Le dimissioni di Andrii Yermak, fino a ieri il braccio destro più influente di Volodymyr Zelensky, arrivano nel momento più delicato della guerra e delle trattative di pace. Il capo di gabinetto del presidente ucraino, principale architetto del negoziato con Washington, ha lasciato l’incarico dopo che gli investigatori anticorruzione hanno perquisito il suo appartamento all’interno del complesso presidenziale a Kyiv, nell’ambito di un’inchiesta di vaste proporzioni sul settore energetico. Yermak ha confermato i controlli, ha dichiarato di collaborare pienamente e, al momento, non risulta formalmente indagato.
Dietro il blitz c’è l’indagine congiunta dell’Ufficio nazionale anticorruzione (NABU) e della Procura anticorruzione (SAPO) nota come “operazione Midas”, che punta a smantellare un presunto sistema di tangenti nel colosso nucleare statale Energoatom. Secondo gli inquirenti, un gruppo di funzionari avrebbe controllato gli appalti della compagnia pretendendo mazzette tra il 10 e il 15% del valore dei contratti, intimidendo o tagliando fuori i fornitori che rifiutavano di pagare. L’operazione, preparata in oltre un anno di lavoro investigativo, ha prodotto decine di perquisizioni, il sequestro di milioni di dollari e circa mille ore di intercettazioni. È la più grande inchiesta per corruzione dall’inizio dell’invasione russa e ha già scosso profondamente l’opinione pubblica, mentre il Paese affronta blackout e attacchi missilistici alle infrastrutture energetiche.

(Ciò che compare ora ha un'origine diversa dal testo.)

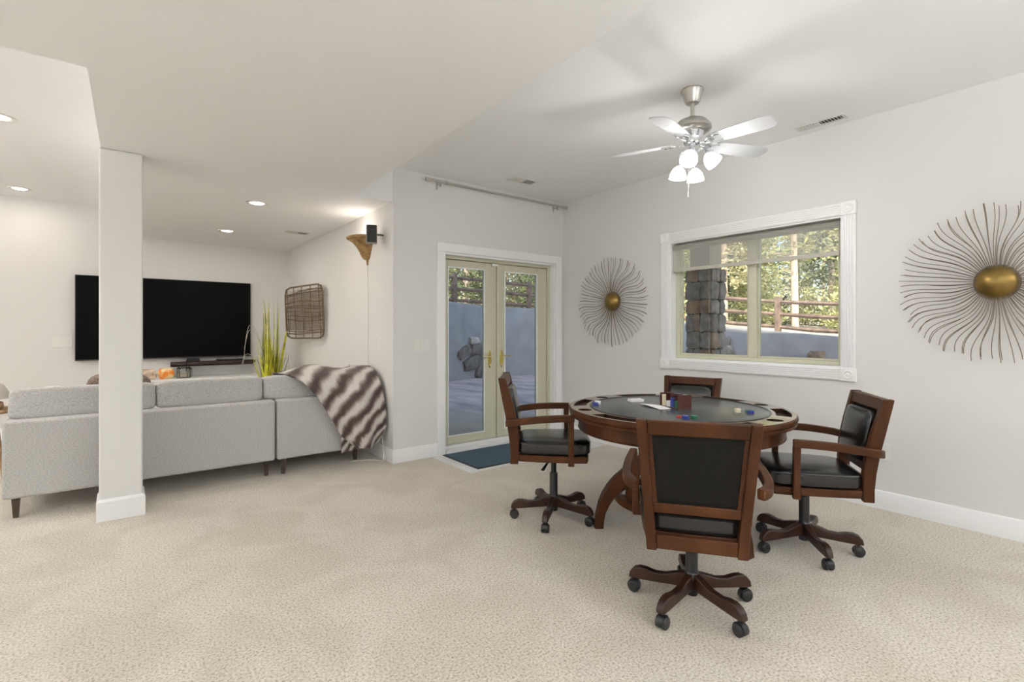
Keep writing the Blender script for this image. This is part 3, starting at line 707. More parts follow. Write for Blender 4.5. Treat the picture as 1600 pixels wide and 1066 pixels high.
def vent(x, y, z, lx, ly, label, along='y'):
    V = thing('ceiling_vent', label, 'vent', (x, y, z))
    o = B(); t = .022
    o.box(-lx/2, lx/2, -ly/2, -ly/2+t, -.006, 0); o.box(-lx/2, lx/2, ly/2-t, ly/2, -.006, 0); o.box(-lx/2, -lx/2+t, -ly/2+t, ly/2-t, -.006, 0); o.box(lx/2-t, lx/2, -ly/2+t, ly/2-t, -.006, 0)
    o.build('frame', 'vent', V, bevel=.002)
    B().box(-lx/2+t, lx/2-t, -ly/2+t, ly/2-t, -.0012, -.0002).build('backing', 'vent_dark', V)
    n = 14; ln = (ly if along == 'y' else lx)-2*t
    for k in range(n):
        c_ = -ln/2+ln*(k+.5)/n; tl = R(-48 if c_ < 0 else 48)
        b = B(); hw_ = (lx if along == 'y' else ly)/2-t
        if along == 'y': b.box(-hw_, hw_, -.0012, .0012, -.007, .007, Matrix.Translation((0, c_, -.0055)) @ Matrix.Rotation(tl, 4, 'X'))
        else: b.box(-.0012, .0012, -hw_, hw_, -.007, .007, Matrix.Translation((c_, 0, -.0055)) @ Matrix.Rotation(tl, 4, 'Y'))
        b.build('louver', 'vent', V, smooth=0)
    return V
vent(4.035, 1.50, ZH, .11, .33, 'white louvered ceiling vent close to the window wall')
vent(3.215, 3.935, ZH, .30, .14, 'white louvered ceiling vent above the curtain rod', 'x')
vent(1.70, 6.46, ZL+.004, .26, .16, 'small white ceiling vent in the alcove near the corner', 'x')

# ------------------------------------------------------------------ curtain rod, switches, outlet
C = thing('curtain_rod', 'bare brushed nickel curtain rod mounted above the glazed door', 'curtain rod', (0, YD-.075, 2.700))
o = B(); o.tube([(2.335, 0, 0), (4.14, 0, 0)], .0125, 14); o.build('rod', 'nickel', C)
for x, s_ in ((2.32, -1), (4.158, 1)):
    B().lathe([(0, -.022), (.016, -.022), (.019, -.018), (.019, .018), (.016, .022), (0, .022)], 20, Matrix.Translation((x, 0, 0)) @ Matrix.Rotation(R(90), 4, 'Y')).build('finial', 'nickel', C)
B().lathe([(.0127, -.012), (.018, -.012), (.018, .012), (.0127, .012)], 18, Matrix.Translation((2.53, 0, 0)) @ Matrix.Rotation(R(90), 4, 'Y'), close=True).build('collar', 'nickel', C)
for x in (2.46, 4.02):
    o = B(); o.box(x-.006, x+.006, .0, .073, -.022, -.0128); o.box(x-.011, x+.011, .068, .0745, -.06, .01); o.box(x-.007, x+.007, -.012, .006, -.05, -.0128); o.build('bracket', 'nickel', C, bevel=.002)
def switch(loc, rz, nrock, w_, h_, label):
    S = thing('light_switch', label, 'light switch', loc, rz)          # plate in local xz, facing -y
    o = B(); o.box(-w_/2, w_/2, -.006, 0, -h_/2, h_/2); o.build('plate', 'switch', S, bevel=.003)
    for k in range(nrock):
        cx = (k-(nrock-1)/2)*.046
        b = B(); b.prism([(-.006, -.034), (-.0085, -.034), (-.011, .034), (-.006, .034)], lambda p, t: Vector((t, p[0], p[1])), cx-.0165, cx+.0165); b.build('rocker', 'switch', S, bevel=.001)
    return S
switch((2.292, YD, 1.10), 0, 3, .17, .118, 'white three gang light switch plate left of the door casing')
switch((XA, 4.66, 1.115), R(-90), 1, .085, .118, 'white single light switch on the alcove side wall below the sconce')
switch((-.566, YT, 1.103), 0, 3, .19, .132, 'white multi gang switch plate left of the television')
def outlet(loc, rz, label):
    S = thing('wall_outlet', label, 'outlet', loc, rz)
    o = B(); o.box(-.036, .036, -.006, 0, -.058, .058); o.build('plate', 'switch', S, bevel=.003)
    for z in (-.02, .02): B().lathe([(0, -.0085), (.015, -.0085), (.0165, -.006), (0, -.006)], 16, Matrix.Translation((0, 0, z)) @ Matrix.Rotation(R(-90), 4, 'X') @ Matrix.Scale(-1, 4, (0, 0, 1))).build('socket', 'switch', S)
    return S
outlet((XR, 1.155, .40), R(-90), 'white wall outlet low on the window wall behind a chair')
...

Al centro dello scandalo compare il nome dell’imprenditore Tymur Mindich, socio storico di Zelensky nella casa di produzione Kvartal 95 e figura influente nell’intreccio tra media, politica e affari in Ucraina. Gli inquirenti lo considerano il presunto regista del sistema di tangenti, un ruolo che avrebbe esercitato piazzando uomini fidati nei vertici del settore energetico e in società legate agli appalti pubblici. Mindich ha lasciato l’Ucraina poche ore prima dei primi blitz e risulta ora all’estero. Almeno otto persone sono state incriminate, mentre due ministri si sono dimessi nelle scorse settimane. Il legame personale tra Mindich e Zelensky rende politicamente esplosivo il dossier, anche se il presidente non è al momento coinvolto nelle accuse.
Di fronte a questa tempesta, Zelensky ha scelto di sacrificare il suo collaboratore più potente e annunciare una sorta di “reset” dell’Ufficio presidenziale. In un videomessaggio serale, ha avvertito che la Russia aspetta solo “errori” e divisioni interne per indebolire il fronte ucraino, insistendo sulla necessità di preservare l’unità nazionale mentre su Kyiv cresce la pressione statunitense per arrivare a un accordo di pace. Il presidente ha spiegato di non voler lasciare “nessun pretesto” a chi, dentro e fuori il Paese, mette in dubbio la volontà di combattere la corruzione, e ha presentato le dimissioni di Yermak come una scelta di responsabilità per evitare distrazioni dal fronte militare. La ristrutturazione del suo staff, ha aggiunto, dovrebbe servire a “concentrare tutte le energie sulla difesa e sulla vittoria”.
La partenza di Yermak obbliga anche a ridisegnare la squadra che guida i negoziati con gli Stati Uniti e con gli altri partner sul futuro assetto della guerra. Zelensky ha annunciato che il mandato negoziale verrà condiviso tra il capo di stato maggiore Andrii Hnatov, il ministro degli Esteri Andrii Sybiha e il segretario del Consiglio di sicurezza nazionale Rustem Umerov, affiancati dai vertici dell’intelligence. Hnatov, generale dei marine, è uno dei simboli della “nuova generazione” militare portata ai vertici dopo il 2022, mentre Umerov – a sua volta citato nell’inchiesta energetica ma non incriminato – è considerato un uomo-ponte tra difesa, finanza e relazioni con il mondo musulmano e turcofono. La scelta di un triumvirato tecnico-militare sembra pensata per rassicurare gli alleati occidentali sulla continuità della linea ucraina al tavolo dei colloqui.